Our API server depends on an active instance of Elasticsearch. Therefore, before we start our API server, let's make sure our Elasticsearch service is active. Add the following check under the shebang line:

RETRY_INTERVAL=${RETRY_INTERVAL:-0.2}
if ! systemctl --quiet is-active elasticsearch.service; then
sudo systemctl start elasticsearch.service
# Wait until Elasticsearch is ready to respond
until curl --silent $ELASTICSEARCH_HOSTNAME:$ELASTICSEARCH_PORT -w "" -o /dev/null; do
sleep $RETRY_INTERVAL
done
fi

First, we use the is-active command of systemctl to check whether the Elasticsearch service is active; the command will exit with a 0 if it is active, and a non-zero value if not.

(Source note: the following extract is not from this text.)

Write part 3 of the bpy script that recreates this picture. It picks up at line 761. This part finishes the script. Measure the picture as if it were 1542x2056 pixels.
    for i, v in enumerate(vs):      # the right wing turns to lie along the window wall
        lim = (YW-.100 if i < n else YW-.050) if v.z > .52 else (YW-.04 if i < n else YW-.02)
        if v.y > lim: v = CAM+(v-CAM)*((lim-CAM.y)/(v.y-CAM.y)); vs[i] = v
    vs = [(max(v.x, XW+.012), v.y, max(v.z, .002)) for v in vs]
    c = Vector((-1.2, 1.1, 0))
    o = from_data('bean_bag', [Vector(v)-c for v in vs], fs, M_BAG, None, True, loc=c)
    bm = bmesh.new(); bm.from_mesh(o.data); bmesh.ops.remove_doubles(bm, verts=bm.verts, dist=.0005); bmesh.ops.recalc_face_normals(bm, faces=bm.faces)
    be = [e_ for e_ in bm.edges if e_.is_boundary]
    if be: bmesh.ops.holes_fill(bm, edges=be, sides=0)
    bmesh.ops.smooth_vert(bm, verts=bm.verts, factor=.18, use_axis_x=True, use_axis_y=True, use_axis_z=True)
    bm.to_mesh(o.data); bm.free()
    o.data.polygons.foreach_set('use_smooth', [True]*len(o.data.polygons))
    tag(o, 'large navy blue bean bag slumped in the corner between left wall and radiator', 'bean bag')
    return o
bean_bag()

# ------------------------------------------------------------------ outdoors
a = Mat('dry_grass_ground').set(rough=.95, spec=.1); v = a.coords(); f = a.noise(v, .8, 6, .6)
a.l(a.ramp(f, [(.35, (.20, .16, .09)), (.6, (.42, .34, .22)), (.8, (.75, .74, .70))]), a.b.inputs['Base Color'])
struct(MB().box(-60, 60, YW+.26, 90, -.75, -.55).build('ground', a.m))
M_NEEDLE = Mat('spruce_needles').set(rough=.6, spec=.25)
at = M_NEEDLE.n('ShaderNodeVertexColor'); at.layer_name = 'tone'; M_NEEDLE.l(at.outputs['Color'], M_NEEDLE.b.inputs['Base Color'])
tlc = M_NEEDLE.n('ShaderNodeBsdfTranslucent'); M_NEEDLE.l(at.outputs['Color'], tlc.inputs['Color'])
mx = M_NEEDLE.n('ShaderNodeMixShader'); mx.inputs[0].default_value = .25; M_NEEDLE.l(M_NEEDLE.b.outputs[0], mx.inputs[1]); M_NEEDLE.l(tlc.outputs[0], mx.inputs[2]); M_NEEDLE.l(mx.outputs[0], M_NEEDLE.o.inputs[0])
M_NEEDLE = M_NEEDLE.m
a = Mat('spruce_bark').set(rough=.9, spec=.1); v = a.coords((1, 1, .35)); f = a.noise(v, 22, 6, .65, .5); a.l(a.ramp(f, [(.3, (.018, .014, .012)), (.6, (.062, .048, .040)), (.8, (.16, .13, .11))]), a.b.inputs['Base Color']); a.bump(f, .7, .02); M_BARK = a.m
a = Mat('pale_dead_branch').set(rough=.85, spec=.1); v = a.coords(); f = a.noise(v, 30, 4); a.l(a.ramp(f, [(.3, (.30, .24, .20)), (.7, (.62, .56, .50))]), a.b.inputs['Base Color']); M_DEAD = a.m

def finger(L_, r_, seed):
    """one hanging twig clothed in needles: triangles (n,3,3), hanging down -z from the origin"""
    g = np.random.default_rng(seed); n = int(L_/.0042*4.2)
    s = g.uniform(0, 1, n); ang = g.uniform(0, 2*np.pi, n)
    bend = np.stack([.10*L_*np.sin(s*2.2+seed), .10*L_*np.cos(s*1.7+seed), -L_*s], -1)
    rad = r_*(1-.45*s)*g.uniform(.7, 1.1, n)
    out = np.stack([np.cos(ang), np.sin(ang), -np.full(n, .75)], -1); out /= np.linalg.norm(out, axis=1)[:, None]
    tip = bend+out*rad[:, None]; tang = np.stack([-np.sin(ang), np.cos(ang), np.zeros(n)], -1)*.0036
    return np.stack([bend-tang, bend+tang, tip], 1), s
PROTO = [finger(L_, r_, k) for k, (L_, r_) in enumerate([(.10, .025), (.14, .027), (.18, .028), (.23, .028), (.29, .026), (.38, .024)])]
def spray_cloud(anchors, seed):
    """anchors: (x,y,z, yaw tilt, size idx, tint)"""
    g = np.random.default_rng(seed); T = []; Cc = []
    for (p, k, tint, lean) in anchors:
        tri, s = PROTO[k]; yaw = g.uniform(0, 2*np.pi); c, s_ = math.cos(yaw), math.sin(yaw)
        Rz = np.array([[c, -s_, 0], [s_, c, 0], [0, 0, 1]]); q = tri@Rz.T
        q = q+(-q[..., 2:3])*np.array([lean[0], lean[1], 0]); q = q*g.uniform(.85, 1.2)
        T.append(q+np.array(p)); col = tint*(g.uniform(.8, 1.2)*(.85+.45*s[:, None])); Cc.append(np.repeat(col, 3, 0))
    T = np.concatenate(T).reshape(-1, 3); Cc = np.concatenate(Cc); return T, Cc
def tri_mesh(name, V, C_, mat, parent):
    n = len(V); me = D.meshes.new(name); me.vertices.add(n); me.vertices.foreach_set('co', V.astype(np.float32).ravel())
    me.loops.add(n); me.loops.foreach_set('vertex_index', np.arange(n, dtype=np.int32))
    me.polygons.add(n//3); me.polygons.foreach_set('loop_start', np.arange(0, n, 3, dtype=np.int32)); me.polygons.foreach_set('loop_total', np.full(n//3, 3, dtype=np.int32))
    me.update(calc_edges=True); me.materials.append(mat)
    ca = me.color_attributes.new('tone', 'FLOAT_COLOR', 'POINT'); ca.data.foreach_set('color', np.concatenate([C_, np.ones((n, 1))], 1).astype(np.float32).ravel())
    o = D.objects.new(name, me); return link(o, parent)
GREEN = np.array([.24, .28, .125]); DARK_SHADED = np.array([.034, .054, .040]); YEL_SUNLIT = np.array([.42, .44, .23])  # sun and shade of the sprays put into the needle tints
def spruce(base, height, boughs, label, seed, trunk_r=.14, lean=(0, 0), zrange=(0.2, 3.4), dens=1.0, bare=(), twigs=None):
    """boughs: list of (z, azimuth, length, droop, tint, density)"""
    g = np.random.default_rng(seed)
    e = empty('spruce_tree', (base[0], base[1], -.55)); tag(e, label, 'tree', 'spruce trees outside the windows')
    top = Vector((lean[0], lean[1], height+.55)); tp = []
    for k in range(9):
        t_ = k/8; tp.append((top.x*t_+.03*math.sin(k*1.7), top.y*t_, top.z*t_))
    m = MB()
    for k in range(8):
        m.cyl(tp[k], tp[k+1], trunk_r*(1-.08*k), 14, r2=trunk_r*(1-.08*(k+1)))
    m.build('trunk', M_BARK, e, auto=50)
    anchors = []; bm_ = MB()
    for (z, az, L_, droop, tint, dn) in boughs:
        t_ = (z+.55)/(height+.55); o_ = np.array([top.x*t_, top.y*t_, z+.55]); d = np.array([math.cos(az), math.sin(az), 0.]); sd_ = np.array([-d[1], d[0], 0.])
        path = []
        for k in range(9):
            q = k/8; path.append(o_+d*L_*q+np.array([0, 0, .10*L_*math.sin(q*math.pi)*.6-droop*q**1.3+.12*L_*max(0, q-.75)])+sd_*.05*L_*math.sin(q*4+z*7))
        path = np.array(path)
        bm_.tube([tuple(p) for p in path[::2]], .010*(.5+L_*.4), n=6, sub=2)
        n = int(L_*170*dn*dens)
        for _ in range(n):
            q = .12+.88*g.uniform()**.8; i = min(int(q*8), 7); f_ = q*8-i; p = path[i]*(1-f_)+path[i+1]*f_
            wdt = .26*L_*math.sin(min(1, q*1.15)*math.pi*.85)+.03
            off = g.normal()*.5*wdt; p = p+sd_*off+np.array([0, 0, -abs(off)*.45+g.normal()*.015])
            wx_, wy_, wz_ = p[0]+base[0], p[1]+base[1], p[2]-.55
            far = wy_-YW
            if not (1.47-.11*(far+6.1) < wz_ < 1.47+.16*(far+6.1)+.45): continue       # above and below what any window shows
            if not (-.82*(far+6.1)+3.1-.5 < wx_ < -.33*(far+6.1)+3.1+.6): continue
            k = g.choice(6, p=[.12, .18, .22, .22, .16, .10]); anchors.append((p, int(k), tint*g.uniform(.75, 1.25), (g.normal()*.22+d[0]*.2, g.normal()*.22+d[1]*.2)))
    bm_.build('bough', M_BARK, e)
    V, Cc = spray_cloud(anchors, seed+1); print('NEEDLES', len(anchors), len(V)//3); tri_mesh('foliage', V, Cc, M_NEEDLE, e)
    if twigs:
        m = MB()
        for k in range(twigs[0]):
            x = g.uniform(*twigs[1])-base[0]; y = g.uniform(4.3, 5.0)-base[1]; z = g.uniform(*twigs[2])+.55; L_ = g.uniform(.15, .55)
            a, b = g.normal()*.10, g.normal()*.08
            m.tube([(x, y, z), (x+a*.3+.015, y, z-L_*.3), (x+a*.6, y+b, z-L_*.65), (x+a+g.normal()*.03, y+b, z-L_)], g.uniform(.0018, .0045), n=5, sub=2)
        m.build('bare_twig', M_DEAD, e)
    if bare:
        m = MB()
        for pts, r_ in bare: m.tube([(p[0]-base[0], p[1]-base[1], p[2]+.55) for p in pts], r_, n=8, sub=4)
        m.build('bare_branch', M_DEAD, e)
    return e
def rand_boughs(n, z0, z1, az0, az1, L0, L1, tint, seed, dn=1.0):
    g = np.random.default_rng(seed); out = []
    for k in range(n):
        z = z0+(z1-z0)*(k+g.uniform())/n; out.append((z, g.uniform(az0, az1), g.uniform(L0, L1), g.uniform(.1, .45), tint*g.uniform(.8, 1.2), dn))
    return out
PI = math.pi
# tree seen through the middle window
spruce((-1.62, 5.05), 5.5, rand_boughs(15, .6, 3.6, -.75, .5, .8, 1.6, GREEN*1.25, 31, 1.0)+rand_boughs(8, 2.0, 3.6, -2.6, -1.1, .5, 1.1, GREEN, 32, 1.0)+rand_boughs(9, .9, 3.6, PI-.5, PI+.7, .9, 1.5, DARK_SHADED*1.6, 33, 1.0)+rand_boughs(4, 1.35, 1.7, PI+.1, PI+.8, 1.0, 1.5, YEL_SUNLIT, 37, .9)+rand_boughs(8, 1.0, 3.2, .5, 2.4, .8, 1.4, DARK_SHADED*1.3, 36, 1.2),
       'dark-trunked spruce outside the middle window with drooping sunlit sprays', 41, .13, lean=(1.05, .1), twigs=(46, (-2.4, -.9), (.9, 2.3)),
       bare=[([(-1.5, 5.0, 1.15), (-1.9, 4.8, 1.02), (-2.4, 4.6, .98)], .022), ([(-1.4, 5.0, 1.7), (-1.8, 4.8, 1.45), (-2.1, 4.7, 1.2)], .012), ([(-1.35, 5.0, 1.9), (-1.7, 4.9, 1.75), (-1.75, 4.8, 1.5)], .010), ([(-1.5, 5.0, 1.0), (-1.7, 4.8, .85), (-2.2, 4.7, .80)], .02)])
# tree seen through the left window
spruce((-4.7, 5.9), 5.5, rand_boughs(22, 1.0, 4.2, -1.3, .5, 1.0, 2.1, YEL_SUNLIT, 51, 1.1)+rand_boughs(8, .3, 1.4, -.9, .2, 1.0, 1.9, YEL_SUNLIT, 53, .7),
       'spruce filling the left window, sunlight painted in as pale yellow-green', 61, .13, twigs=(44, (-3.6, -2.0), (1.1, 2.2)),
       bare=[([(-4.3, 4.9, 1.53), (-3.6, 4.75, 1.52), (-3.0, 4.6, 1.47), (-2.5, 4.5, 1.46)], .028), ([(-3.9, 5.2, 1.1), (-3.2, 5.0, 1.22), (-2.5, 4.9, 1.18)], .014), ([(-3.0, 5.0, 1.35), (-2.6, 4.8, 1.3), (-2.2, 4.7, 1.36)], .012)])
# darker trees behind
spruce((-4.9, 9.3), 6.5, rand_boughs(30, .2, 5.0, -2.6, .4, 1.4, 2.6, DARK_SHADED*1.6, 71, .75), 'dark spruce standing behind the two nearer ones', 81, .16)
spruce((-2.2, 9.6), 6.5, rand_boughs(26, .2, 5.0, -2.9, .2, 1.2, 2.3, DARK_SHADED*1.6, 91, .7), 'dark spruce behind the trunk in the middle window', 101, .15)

Generally, when a process successfully executes, it will exit with a status of zero (0); otherwise, it will exit with a non-zero status code. Inside an if block, the exit codes have special meaning—a 0 exit code means true, and a non-zero exit code means false.

This means that if the service is not active, we'd use the start command of systemctl to start it. However, Elasticsearch takes time to initiate before it can respond to requests. Therefore, we are polling its endpoint with curl, and blocking downstream execution until Elasticsearch is ready.

If you're curious what the flags mean on the commands, you can get detailed documentation on them by using the man command. Try running man systemctl, man curl, and even man man! Some commands also support a -h or --help flag, which contains less information but is usually easier to digest.

We will retry the endpoint every 0.2 seconds. This is set in the RETRY_INTERVAL environment variable. The ${RETRY_INTERVAL:-0.2} syntax means we should only use the 0.2 value if the environment variable is not already set; in other words, the 0.2 value should be used as a default.